## INFORMATION SHOWN
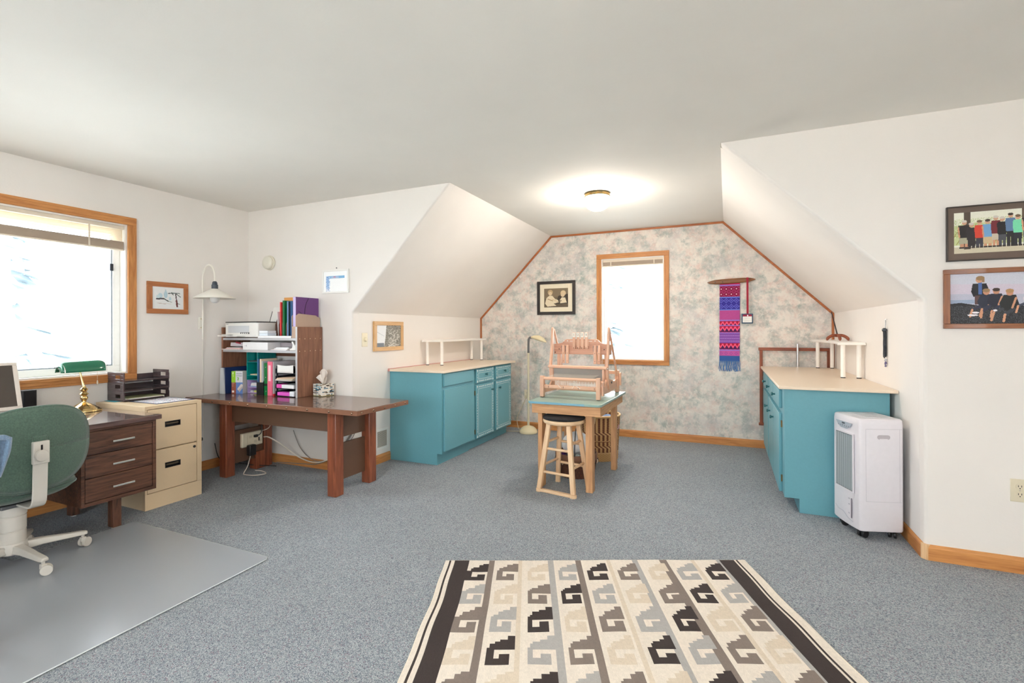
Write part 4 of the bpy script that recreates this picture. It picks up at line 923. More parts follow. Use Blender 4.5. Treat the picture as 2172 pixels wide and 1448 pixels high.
--
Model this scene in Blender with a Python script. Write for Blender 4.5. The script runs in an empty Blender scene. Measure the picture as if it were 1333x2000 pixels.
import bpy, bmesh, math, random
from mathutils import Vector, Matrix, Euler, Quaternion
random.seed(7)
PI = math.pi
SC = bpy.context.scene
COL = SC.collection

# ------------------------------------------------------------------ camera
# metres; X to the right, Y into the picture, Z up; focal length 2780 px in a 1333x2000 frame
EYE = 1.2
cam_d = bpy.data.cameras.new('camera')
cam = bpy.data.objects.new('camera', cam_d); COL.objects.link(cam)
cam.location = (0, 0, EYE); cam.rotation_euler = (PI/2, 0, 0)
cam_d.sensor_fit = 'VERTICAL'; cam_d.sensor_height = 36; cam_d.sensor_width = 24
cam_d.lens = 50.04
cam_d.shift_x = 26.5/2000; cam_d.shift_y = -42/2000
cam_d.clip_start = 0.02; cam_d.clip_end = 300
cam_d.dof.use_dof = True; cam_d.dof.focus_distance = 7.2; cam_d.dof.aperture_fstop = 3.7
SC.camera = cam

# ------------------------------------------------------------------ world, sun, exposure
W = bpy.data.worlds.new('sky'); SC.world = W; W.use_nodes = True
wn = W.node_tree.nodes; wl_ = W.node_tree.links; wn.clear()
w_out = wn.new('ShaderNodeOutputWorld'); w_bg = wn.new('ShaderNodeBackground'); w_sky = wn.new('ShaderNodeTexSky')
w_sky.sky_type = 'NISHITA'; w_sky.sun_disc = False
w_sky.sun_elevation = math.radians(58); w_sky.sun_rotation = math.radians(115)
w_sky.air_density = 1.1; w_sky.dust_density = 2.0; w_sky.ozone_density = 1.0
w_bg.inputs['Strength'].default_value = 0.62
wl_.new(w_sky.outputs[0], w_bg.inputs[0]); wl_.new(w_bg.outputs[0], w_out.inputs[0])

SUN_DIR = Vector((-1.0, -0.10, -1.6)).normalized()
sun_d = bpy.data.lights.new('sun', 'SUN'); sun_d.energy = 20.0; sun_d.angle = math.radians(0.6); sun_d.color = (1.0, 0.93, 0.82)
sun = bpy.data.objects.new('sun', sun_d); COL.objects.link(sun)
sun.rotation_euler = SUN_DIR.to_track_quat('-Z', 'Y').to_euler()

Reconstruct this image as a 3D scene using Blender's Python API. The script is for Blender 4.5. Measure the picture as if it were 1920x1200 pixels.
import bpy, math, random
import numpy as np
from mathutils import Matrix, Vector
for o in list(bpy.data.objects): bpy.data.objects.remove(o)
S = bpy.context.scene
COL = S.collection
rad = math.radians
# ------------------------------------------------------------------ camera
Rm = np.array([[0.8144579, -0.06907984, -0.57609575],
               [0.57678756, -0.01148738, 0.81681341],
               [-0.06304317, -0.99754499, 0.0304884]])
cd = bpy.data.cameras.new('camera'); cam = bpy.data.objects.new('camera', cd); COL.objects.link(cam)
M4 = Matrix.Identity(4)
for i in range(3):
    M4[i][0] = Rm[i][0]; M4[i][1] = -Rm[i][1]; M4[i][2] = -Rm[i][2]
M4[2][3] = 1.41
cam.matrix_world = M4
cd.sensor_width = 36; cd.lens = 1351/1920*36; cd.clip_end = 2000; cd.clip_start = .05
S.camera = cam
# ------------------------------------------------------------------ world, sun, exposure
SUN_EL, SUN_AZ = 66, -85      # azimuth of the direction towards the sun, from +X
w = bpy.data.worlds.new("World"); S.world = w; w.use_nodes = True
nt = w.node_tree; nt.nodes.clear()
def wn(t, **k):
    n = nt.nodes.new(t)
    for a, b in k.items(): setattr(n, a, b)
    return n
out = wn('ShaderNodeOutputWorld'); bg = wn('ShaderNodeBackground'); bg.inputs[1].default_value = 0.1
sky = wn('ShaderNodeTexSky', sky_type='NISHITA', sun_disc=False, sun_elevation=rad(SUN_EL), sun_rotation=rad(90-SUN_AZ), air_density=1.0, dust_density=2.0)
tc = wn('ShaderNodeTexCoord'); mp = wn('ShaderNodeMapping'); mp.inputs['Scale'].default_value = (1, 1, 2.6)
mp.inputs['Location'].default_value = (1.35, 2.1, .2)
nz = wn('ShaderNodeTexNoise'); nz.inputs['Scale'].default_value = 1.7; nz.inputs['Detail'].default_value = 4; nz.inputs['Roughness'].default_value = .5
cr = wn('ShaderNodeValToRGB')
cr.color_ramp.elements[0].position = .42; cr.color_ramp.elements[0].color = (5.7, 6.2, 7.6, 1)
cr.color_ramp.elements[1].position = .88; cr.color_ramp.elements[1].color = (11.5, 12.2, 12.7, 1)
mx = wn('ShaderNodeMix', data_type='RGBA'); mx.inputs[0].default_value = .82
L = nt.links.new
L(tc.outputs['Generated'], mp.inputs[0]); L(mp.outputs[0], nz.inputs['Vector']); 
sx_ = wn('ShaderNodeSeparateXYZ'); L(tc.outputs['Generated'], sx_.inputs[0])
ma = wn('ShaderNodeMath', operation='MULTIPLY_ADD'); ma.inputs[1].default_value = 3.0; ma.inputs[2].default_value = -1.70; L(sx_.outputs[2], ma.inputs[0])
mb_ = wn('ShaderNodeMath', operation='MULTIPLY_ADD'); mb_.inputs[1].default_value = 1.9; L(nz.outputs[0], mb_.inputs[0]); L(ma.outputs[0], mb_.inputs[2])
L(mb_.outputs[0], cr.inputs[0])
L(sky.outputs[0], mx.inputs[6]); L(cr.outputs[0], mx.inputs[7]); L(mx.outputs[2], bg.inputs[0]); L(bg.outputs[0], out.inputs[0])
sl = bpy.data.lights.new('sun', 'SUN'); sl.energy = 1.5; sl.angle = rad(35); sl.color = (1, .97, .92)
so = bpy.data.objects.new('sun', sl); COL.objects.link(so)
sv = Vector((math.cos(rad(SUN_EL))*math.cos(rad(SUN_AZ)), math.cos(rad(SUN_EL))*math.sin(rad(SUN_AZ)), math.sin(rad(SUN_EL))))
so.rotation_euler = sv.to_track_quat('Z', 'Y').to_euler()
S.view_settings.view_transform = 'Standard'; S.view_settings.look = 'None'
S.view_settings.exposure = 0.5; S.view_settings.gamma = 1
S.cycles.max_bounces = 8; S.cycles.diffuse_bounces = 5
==
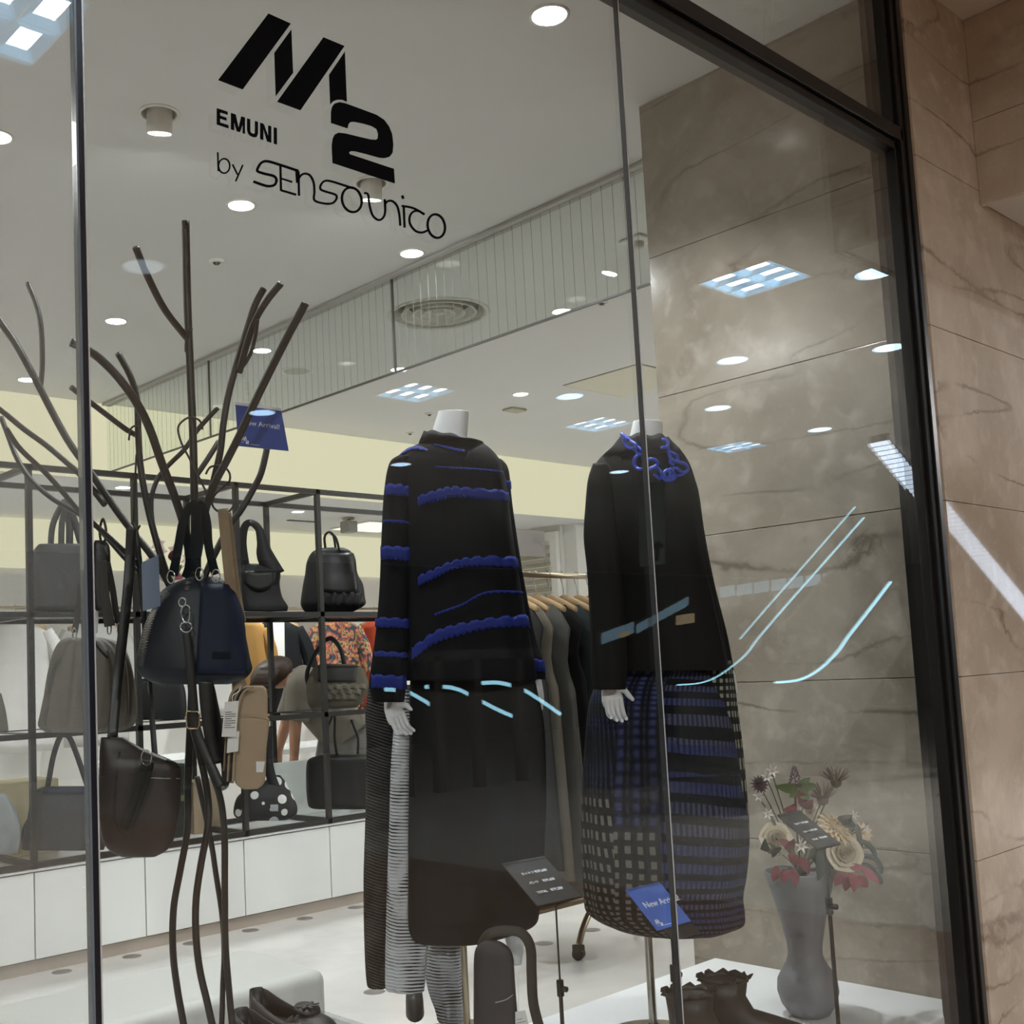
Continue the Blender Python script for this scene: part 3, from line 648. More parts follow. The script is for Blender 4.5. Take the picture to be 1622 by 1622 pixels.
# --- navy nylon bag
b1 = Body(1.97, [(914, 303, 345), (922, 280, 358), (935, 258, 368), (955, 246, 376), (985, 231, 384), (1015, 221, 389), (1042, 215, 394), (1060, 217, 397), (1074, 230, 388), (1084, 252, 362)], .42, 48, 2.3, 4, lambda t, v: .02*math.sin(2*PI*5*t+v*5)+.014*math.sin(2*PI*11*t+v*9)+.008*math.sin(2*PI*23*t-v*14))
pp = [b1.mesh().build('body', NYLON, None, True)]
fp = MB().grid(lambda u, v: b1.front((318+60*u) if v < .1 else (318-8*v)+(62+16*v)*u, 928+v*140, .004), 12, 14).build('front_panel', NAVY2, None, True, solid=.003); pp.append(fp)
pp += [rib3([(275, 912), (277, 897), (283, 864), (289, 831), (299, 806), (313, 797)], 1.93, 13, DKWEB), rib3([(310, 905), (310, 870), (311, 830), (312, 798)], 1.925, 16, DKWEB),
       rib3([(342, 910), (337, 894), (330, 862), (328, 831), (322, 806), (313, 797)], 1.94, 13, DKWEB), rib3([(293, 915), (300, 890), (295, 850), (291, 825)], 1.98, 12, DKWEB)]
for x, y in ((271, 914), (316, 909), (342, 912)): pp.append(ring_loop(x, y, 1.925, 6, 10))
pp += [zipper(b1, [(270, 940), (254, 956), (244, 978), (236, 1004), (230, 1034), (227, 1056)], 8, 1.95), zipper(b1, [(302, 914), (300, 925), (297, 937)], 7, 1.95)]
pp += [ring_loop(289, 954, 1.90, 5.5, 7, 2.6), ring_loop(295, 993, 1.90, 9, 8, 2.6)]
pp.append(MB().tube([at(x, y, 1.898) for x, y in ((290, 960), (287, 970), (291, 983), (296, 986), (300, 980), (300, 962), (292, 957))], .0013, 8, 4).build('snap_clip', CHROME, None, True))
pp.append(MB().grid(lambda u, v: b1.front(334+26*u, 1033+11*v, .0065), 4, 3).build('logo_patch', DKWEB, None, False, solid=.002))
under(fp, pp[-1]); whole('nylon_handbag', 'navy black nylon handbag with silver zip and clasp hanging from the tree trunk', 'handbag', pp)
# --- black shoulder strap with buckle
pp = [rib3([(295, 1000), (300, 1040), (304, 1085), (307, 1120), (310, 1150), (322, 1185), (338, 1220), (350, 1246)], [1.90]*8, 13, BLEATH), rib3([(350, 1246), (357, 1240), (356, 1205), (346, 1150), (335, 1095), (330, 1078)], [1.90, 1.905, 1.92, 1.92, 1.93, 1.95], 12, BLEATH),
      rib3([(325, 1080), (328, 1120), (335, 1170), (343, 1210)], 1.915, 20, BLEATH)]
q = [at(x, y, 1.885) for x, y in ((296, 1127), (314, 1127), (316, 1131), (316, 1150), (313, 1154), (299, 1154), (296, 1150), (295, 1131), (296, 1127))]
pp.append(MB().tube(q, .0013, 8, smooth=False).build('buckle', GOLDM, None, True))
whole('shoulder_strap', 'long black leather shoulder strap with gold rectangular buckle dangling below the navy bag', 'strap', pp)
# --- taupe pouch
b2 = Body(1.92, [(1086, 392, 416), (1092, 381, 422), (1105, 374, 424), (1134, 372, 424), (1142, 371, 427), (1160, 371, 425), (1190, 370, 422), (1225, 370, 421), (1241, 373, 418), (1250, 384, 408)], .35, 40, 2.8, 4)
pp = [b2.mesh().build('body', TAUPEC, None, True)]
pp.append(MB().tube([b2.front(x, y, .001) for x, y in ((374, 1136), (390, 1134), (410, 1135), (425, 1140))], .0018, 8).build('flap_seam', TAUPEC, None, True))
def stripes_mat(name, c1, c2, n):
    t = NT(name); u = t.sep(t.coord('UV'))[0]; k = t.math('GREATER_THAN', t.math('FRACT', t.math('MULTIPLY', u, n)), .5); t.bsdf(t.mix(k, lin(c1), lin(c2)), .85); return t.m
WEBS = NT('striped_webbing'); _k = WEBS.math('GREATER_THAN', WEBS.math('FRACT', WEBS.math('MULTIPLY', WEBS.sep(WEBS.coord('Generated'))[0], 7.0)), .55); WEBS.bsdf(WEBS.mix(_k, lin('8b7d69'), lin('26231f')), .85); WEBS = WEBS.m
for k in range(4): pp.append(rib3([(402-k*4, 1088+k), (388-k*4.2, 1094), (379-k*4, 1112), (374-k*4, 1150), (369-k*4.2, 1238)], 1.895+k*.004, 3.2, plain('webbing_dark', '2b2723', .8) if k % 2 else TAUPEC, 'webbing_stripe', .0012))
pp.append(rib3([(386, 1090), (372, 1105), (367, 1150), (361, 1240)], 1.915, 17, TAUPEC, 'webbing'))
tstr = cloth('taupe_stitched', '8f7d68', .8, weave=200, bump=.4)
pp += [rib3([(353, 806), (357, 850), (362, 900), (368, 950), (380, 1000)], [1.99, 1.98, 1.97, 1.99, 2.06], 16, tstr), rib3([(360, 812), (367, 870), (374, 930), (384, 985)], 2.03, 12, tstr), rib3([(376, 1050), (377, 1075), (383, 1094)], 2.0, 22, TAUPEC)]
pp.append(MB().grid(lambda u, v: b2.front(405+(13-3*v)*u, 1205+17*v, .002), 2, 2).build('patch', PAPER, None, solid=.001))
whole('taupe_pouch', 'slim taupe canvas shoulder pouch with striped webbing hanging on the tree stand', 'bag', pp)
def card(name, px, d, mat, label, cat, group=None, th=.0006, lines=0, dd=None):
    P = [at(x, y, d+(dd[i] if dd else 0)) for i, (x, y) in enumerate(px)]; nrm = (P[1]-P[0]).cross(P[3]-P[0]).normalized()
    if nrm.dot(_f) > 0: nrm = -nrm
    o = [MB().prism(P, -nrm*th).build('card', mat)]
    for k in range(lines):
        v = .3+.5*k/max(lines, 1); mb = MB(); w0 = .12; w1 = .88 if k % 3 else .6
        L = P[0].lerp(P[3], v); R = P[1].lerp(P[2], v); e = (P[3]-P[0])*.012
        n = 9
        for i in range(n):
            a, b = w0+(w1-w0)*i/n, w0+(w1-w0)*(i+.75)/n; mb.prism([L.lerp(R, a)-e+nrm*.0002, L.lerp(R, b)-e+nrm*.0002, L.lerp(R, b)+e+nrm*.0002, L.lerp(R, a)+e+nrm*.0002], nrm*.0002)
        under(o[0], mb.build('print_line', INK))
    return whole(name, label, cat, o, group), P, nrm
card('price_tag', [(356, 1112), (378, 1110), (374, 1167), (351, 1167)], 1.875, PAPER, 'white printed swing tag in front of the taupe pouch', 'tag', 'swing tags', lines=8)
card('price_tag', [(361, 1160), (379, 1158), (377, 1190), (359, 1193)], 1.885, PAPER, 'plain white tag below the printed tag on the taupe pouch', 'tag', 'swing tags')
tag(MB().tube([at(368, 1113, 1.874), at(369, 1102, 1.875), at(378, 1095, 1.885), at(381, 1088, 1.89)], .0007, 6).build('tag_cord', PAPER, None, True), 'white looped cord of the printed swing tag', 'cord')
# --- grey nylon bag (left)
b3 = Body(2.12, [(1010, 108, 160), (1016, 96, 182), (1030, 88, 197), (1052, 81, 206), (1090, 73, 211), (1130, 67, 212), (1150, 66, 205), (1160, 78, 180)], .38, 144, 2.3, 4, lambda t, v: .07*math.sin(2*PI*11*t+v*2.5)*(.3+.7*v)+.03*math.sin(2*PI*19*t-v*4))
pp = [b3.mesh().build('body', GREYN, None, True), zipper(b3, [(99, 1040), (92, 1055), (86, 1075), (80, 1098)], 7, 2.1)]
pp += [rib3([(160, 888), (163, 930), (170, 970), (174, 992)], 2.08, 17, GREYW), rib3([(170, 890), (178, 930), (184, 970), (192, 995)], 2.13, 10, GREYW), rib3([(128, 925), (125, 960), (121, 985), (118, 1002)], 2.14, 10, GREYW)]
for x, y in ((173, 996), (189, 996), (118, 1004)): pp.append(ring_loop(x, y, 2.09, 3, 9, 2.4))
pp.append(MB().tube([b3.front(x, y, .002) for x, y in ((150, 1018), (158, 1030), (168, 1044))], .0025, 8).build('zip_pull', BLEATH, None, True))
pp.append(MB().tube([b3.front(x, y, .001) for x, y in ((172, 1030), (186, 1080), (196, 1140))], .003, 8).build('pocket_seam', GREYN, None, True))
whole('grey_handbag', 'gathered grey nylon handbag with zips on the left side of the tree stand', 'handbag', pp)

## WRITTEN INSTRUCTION
Gather every line from the entries above where the word "with" appears, and copy them.

## SOLUTION TO THIS TASK
Model this scene in Blender with a Python script. Write for Blender 4.5. The script runs in an empty Blender scene. Measure the picture as if it were 1333x2000 pixels.
under(fp, pp[-1]); whole('nylon_handbag', 'navy black nylon handbag with silver zip and clasp hanging from the tree trunk', 'handbag', pp)
# --- black shoulder strap with buckle
whole('shoulder_strap', 'long black leather shoulder strap with gold rectangular buckle dangling below the navy bag', 'strap', pp)
whole('taupe_pouch', 'slim taupe canvas shoulder pouch with striped webbing hanging on the tree stand', 'bag', pp)
whole('grey_handbag', 'gathered grey nylon handbag with zips on the left side of the tree stand', 'handbag', pp)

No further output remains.